Both occupiers and totalitarian regimes, of course, not only require this passive collaboration (they are well aware that it is legitimate and, in its own way, unavoidable for the subdued masses), but also seek support among those without whom it would be difficult to govern the country. They appeal to at least some of the populace and try to influence their thinking and to raise the youth in the “new” spirit. So they try to win over those who are most visible, whose positions or careers enjoy general respect or from whom society expects moral accountability, that is, politicians, distinguished journalists, well-known artists, and pedagogues. Essentially, all of the most well-known representatives of the intelligentsia are welcomed. In the entirety of modern history of war, occupation, and revolution, the victorious power always manages to acquire active collaborationists at all levels of society.

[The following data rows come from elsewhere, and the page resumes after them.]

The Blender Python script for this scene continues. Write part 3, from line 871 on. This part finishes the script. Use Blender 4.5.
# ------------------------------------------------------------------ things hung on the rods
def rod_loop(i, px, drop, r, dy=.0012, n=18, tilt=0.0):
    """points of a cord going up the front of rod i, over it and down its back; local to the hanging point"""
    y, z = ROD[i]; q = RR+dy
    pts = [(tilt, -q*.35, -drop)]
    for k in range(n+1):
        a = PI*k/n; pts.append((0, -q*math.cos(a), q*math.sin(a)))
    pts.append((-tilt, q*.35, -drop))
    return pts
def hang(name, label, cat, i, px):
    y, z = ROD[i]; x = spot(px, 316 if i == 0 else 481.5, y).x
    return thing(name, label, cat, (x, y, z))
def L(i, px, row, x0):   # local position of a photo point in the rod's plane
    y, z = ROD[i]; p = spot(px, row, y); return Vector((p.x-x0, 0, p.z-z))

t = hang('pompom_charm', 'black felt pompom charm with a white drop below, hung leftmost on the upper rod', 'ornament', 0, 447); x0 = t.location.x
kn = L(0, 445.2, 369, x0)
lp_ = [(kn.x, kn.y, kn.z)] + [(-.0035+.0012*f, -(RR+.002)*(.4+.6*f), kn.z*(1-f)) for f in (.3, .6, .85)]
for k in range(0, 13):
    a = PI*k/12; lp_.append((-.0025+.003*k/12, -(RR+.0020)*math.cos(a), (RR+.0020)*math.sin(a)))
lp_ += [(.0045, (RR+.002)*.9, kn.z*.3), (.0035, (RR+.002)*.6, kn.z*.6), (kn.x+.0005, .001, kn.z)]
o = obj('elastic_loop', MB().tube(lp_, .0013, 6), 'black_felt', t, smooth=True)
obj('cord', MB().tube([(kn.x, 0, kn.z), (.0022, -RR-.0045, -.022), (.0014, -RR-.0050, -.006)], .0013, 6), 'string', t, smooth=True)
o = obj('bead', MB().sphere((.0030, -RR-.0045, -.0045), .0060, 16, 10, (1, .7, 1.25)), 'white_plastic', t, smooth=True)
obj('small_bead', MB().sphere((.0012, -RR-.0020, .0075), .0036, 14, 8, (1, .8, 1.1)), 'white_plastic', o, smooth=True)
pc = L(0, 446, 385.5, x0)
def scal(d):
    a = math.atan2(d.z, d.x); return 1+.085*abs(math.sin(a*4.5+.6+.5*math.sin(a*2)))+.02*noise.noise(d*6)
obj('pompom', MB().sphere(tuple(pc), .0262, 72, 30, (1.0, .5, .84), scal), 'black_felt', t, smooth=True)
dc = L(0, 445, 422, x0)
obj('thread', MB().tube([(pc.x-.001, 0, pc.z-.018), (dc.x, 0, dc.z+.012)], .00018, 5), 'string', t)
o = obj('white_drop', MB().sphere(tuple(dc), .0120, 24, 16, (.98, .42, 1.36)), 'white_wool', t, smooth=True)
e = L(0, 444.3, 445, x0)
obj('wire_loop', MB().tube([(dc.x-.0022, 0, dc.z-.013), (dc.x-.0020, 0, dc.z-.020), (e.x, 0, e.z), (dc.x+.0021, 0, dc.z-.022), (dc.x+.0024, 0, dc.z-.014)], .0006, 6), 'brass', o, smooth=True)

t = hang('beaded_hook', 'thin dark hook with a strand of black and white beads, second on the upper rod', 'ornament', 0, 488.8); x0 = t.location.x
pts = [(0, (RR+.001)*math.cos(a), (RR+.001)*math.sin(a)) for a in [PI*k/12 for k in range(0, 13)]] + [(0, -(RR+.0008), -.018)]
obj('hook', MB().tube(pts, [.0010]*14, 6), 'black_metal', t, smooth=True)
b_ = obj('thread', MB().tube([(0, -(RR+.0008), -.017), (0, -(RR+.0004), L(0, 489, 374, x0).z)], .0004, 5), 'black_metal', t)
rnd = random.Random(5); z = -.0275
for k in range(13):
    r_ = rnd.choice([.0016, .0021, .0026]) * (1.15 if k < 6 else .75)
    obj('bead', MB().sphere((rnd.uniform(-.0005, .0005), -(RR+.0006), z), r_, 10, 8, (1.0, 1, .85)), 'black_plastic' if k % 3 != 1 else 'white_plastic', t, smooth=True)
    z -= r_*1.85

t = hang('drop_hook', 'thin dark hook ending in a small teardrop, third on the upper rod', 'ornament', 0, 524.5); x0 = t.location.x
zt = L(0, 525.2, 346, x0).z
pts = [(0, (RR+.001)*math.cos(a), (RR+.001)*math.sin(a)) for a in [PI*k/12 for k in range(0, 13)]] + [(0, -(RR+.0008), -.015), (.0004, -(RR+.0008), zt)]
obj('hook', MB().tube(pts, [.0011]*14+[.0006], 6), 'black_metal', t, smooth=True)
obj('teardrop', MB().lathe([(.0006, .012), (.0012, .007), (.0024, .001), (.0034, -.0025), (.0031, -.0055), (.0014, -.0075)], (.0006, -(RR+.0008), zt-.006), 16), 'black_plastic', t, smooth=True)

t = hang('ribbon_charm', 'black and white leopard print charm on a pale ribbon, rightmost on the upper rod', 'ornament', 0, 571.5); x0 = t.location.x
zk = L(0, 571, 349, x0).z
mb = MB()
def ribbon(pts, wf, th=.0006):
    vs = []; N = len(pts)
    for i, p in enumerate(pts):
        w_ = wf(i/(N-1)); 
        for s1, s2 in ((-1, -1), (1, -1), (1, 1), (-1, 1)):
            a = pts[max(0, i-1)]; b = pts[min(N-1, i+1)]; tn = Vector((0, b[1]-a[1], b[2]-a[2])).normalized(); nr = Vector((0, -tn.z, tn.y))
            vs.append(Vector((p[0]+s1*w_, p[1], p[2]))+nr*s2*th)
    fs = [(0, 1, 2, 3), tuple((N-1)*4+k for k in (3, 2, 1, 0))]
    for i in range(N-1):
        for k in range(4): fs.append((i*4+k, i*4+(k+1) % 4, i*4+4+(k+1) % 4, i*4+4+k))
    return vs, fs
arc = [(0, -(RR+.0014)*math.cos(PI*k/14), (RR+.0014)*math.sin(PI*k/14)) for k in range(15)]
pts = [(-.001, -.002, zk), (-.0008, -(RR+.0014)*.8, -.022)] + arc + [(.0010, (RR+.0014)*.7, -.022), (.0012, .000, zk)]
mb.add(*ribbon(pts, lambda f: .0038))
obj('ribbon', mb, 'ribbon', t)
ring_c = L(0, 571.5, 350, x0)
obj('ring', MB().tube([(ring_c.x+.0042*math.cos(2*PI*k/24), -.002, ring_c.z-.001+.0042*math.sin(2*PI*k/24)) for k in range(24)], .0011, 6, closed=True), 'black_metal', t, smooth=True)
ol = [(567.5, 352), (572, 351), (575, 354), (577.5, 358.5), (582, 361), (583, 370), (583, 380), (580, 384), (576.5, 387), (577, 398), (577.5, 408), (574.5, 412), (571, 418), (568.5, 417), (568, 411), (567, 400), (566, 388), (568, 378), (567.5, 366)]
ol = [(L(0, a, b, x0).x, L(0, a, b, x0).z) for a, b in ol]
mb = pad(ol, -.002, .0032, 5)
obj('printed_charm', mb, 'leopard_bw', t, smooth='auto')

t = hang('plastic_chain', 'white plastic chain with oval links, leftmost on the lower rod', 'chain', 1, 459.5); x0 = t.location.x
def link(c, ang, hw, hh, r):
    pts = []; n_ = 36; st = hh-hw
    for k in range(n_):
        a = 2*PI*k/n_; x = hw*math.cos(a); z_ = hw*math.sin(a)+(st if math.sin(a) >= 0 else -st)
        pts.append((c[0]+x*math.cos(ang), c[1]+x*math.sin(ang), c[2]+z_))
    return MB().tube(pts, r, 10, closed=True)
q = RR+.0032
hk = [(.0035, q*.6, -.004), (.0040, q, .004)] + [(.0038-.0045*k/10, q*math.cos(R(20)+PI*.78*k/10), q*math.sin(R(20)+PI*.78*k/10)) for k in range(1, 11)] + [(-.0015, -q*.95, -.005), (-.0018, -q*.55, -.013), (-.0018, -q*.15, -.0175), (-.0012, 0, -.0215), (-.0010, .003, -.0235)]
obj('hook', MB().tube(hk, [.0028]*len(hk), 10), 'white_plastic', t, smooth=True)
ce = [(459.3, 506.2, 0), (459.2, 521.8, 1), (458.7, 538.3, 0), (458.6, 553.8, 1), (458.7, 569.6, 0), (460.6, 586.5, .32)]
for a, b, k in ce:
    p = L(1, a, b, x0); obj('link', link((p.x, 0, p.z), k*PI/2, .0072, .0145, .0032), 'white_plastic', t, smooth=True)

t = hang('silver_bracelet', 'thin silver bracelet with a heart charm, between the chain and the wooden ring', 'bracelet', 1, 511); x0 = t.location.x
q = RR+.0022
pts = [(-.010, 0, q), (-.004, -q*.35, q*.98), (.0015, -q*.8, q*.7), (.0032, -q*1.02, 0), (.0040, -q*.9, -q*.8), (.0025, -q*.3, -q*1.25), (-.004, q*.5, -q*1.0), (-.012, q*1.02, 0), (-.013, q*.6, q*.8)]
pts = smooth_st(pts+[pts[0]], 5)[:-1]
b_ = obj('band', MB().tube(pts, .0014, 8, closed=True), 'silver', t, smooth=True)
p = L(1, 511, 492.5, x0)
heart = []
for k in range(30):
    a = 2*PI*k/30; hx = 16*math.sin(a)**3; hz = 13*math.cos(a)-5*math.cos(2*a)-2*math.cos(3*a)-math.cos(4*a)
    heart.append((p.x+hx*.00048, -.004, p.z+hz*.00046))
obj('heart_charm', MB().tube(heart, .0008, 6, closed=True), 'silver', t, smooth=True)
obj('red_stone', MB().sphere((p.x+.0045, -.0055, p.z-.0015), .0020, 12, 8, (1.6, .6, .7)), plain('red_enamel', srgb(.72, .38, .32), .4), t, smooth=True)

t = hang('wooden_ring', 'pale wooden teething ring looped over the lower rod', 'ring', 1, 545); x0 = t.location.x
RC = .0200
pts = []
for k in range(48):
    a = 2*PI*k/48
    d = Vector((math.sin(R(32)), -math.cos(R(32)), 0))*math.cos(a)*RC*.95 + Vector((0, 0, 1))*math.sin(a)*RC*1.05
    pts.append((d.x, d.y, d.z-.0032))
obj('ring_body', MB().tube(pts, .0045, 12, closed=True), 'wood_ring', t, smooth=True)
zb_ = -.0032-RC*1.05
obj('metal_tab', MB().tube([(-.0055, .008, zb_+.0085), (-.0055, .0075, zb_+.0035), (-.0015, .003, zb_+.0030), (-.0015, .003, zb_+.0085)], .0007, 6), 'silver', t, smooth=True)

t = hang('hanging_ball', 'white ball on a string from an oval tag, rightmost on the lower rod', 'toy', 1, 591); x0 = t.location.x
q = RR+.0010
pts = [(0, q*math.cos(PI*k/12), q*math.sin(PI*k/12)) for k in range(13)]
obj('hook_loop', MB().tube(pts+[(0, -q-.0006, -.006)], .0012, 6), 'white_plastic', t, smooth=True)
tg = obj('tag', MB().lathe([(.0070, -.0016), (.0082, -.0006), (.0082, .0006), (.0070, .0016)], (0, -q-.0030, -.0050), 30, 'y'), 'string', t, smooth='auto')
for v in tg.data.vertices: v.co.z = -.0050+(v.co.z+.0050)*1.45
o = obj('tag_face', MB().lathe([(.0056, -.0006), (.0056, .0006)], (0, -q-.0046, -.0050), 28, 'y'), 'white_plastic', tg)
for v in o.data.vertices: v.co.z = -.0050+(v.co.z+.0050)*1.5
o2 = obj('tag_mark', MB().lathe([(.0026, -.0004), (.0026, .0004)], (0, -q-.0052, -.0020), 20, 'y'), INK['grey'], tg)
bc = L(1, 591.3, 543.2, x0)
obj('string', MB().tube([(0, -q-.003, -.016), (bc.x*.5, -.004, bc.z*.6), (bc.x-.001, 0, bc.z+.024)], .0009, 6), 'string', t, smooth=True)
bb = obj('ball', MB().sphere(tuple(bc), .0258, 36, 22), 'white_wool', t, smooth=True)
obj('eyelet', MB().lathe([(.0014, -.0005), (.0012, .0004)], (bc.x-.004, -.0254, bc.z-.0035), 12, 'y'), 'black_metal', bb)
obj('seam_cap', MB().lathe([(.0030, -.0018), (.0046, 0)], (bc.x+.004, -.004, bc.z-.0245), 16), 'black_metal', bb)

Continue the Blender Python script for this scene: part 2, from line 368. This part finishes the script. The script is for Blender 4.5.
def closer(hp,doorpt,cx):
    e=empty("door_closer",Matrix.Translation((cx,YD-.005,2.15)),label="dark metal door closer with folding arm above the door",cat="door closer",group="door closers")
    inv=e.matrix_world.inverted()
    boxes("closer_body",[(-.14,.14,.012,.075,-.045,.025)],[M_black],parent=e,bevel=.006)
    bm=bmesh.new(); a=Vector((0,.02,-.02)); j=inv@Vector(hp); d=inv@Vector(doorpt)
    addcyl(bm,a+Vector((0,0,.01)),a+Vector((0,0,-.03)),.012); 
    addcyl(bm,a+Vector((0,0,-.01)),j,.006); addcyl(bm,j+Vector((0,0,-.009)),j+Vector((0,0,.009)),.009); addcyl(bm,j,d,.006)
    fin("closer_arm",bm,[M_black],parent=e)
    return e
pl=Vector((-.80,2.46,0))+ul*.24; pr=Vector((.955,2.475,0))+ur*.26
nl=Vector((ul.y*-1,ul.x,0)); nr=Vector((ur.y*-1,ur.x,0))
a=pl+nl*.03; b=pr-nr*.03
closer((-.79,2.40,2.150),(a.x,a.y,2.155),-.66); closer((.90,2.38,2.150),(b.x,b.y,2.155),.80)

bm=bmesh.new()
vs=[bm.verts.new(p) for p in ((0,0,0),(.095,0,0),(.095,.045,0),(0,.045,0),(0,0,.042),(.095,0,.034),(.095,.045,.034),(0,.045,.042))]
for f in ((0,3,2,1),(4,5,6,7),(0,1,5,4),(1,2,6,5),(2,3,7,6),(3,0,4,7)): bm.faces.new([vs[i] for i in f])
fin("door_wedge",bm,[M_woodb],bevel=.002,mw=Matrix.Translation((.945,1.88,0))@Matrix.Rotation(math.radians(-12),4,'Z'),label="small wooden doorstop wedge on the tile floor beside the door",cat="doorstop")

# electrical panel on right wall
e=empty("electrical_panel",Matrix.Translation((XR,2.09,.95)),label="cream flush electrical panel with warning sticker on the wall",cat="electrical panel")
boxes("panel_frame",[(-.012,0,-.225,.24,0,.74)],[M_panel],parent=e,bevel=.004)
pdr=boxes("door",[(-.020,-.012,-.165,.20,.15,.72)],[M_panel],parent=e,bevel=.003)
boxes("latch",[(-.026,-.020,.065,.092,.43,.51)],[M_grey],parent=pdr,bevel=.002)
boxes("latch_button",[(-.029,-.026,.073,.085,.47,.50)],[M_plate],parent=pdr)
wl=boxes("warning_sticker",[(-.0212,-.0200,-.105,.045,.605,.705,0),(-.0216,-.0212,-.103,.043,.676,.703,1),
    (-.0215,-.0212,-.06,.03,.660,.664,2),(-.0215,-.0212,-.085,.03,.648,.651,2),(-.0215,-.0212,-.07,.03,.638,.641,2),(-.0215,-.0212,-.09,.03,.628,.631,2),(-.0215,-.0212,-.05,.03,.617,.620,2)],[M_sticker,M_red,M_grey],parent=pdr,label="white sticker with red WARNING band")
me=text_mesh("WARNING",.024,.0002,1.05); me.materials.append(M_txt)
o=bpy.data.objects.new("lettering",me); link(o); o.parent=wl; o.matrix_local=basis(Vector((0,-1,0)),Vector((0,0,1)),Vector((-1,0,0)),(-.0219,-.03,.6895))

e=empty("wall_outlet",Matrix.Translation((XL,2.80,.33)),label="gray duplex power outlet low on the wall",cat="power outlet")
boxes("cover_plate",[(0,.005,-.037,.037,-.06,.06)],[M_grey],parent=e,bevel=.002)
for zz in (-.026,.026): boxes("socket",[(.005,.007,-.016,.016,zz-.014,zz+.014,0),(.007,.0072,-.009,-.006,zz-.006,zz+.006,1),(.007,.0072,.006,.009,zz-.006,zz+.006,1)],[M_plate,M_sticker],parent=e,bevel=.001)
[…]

The minister of education during the protectorate and the founder of the activist youth organization Curatorship for Czech Youth, Emanuel Moravec — a symbol of collaboration with Nazi power — presents an admiring comment concerning Hitler, which he apparently heard from a German friend:

I would like you to keep one thing in mind. The Führer meant what he said, and if he said that this or that must look like this or that, you may be certain that he will do everything he said he would. And here we are at the question of intelligence, which culminates in genius. Genius is not leadership but rather prescience, the premonition of progress. The world is being rebuilt; we are going through a great, historical spring cleaning which, as you can clearly see, requires a little time. The democratic order that is now exiting was built by the Jews. If we look back in history, we see that all kingdoms and orders built by the Jews and Semites perished precisely when they rose, so to speak, to the stars. . Of one thing we are convinced. Our Greater German Reich and its courageous army will destroy the enemy. We shall be victorious!